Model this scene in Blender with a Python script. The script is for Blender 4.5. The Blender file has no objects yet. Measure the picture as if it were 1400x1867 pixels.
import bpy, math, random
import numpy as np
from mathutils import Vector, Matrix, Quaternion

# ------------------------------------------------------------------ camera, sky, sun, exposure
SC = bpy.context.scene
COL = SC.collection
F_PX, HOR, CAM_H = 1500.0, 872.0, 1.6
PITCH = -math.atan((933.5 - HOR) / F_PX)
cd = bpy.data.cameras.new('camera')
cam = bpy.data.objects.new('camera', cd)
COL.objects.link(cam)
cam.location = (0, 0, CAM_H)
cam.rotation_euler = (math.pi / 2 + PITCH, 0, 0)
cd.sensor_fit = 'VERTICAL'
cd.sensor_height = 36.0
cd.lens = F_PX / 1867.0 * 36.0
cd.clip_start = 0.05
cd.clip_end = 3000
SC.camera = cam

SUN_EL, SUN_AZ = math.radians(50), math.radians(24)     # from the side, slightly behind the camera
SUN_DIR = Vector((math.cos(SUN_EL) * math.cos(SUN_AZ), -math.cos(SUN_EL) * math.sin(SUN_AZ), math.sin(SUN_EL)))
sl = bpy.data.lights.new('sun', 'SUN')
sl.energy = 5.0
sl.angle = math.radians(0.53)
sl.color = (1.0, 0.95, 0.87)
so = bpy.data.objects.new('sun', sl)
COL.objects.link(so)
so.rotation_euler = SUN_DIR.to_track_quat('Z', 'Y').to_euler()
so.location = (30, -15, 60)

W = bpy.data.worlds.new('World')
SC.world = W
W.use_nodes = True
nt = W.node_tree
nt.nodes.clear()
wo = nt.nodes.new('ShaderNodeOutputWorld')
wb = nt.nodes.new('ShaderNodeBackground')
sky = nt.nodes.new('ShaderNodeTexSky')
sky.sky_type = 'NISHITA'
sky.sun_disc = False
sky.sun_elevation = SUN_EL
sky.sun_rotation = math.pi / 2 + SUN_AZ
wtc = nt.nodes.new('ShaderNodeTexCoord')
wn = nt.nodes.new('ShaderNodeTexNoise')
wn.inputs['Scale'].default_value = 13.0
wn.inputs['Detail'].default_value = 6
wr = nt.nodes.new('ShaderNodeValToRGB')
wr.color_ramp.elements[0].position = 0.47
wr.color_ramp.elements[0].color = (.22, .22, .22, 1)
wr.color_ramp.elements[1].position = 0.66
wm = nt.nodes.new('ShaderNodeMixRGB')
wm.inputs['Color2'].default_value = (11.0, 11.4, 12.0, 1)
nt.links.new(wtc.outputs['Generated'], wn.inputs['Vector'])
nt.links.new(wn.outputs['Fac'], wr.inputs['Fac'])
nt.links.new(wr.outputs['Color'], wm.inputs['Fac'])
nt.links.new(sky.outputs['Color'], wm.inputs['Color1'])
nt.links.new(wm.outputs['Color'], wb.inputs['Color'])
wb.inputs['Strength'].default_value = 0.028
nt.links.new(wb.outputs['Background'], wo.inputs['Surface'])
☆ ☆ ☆
Work to be completed:
Return the listing above in its exact form.

Exercise output:
Model this scene in Blender with a Python script. The script is for Blender 4.5. The Blender file has no objects yet. Measure the picture as if it were 1400x1867 pixels.
import bpy, math, random
import numpy as np
from mathutils import Vector, Matrix, Quaternion

# ------------------------------------------------------------------ camera, sky, sun, exposure
SC = bpy.context.scene
COL = SC.collection
F_PX, HOR, CAM_H = 1500.0, 872.0, 1.6
PITCH = -math.atan((933.5 - HOR) / F_PX)
cd = bpy.data.cameras.new('camera')
cam = bpy.data.objects.new('camera', cd)
COL.objects.link(cam)
cam.location = (0, 0, CAM_H)
cam.rotation_euler = (math.pi / 2 + PITCH, 0, 0)
cd.sensor_fit = 'VERTICAL'
cd.sensor_height = 36.0
cd.lens = F_PX / 1867.0 * 36.0
cd.clip_start = 0.05
cd.clip_end = 3000
SC.camera = cam

SUN_EL, SUN_AZ = math.radians(50), math.radians(24)     # from the side, slightly behind the camera
SUN_DIR = Vector((math.cos(SUN_EL) * math.cos(SUN_AZ), -math.cos(SUN_EL) * math.sin(SUN_AZ), math.sin(SUN_EL)))
sl = bpy.data.lights.new('sun', 'SUN')
sl.energy = 5.0
sl.angle = math.radians(0.53)
sl.color = (1.0, 0.95, 0.87)
so = bpy.data.objects.new('sun', sl)
COL.objects.link(so)
so.rotation_euler = SUN_DIR.to_track_quat('Z', 'Y').to_euler()
so.location = (30, -15, 60)

W = bpy.data.worlds.new('World')
SC.world = W
W.use_nodes = True
nt = W.node_tree
nt.nodes.clear()
wo = nt.nodes.new('ShaderNodeOutputWorld')
wb = nt.nodes.new('ShaderNodeBackground')
sky = nt.nodes.new('ShaderNodeTexSky')
sky.sky_type = 'NISHITA'
sky.sun_disc = False
sky.sun_elevation = SUN_EL
sky.sun_rotation = math.pi / 2 + SUN_AZ
wtc = nt.nodes.new('ShaderNodeTexCoord')
wn = nt.nodes.new('ShaderNodeTexNoise')
wn.inputs['Scale'].default_value = 13.0
wn.inputs['Detail'].default_value = 6
wr = nt.nodes.new('ShaderNodeValToRGB')
wr.color_ramp.elements[0].position = 0.47
wr.color_ramp.elements[0].color = (.22, .22, .22, 1)
wr.color_ramp.elements[1].position = 0.66
wm = nt.nodes.new('ShaderNodeMixRGB')
wm.inputs['Color2'].default_value = (11.0, 11.4, 12.0, 1)
nt.links.new(wtc.outputs['Generated'], wn.inputs['Vector'])
nt.links.new(wn.outputs['Fac'], wr.inputs['Fac'])
nt.links.new(wr.outputs['Color'], wm.inputs['Fac'])
nt.links.new(sky.outputs['Color'], wm.inputs['Color1'])
nt.links.new(wm.outputs['Color'], wb.inputs['Color'])
wb.inputs['Strength'].default_value = 0.028
nt.links.new(wb.outputs['Background'], wo.inputs['Surface'])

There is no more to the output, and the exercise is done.